The collective Chto Delat (What is to be done?) was founded in early 2003 in St. Petersburg by a workgroup of artists, critics, philosophers, and writers from St. Petersburg, Moscow, and Nizhny Novgorod to merge political theory, art, and activism.
The group was constituted in May 2003 in St. Petersburg in an action called The Refoundation of Petersburg. Shortly afterward, the original, as yet nameless core group began publishing an international newspaper called Chto Delat?.
The name of the group derives from a novel by the Russian 19th-century writer Nikolai Chernyshevsky, and immediately brings to mind the first socialist worker’s self-organization in Russia, which Lenin actualized in his own publication, What is to be done?1 (1902).
Chto Delat sees itself as a self-organized platform for various cultural activities intent on politicizing knowledge production through redefinitions of an engaged autonomy for cultural practice today.
Utopian Days – Freedom was an exhibition at the Total Museum of Contemporary Art, Seoul, South Korea’s first private art museum. Later it was shown in the same city at the Nowon Culture and Arts Center.
Artists: Adel Abdessemed, Lida Abdul, Phil America, Ivan Argote, Chim↑Pom, Minerva Cuevas, Chto Delat?, Cyprien Gaillard, Yang-Ah Ham, Andre Hemer, Tehching Hsieh, Zhang Huan, Jani Leinonen, Klara Liden, Armando Lulaj, Matt McCormick, Filippo Minelli, Wang Qingsong, Andres Serrano, Manit Sriwanichpoom, Clemens von Wedemeyer, Kacey Wong, Xijing Men, He Yunchang.
Exhibited: Angry Sandwich People or In Praise of Dialectics, 2006
This slideshow and audio piece emerged from an inner group discussion on how it might be possible to make an artistic statement in memory of the centennial anniversary of the first Russian revolution of 19052.
In 2004, the collective carried out an extensive artistic study of the contemporary urban environment of a working-class neighborhood in Petersburg.
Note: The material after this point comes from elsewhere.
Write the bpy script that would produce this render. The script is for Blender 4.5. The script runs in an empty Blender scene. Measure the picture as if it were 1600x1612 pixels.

As the center of the worker’s uprising in 1905, this neighborhood later became the site for one of the most ambitious and comprehensive constructivist projects in building a new, socialist Leningrad.
A year later, they decided to return to this neighborhood to carry out an action and shoot a video that might be capable of expressing our relationship to the history of this place.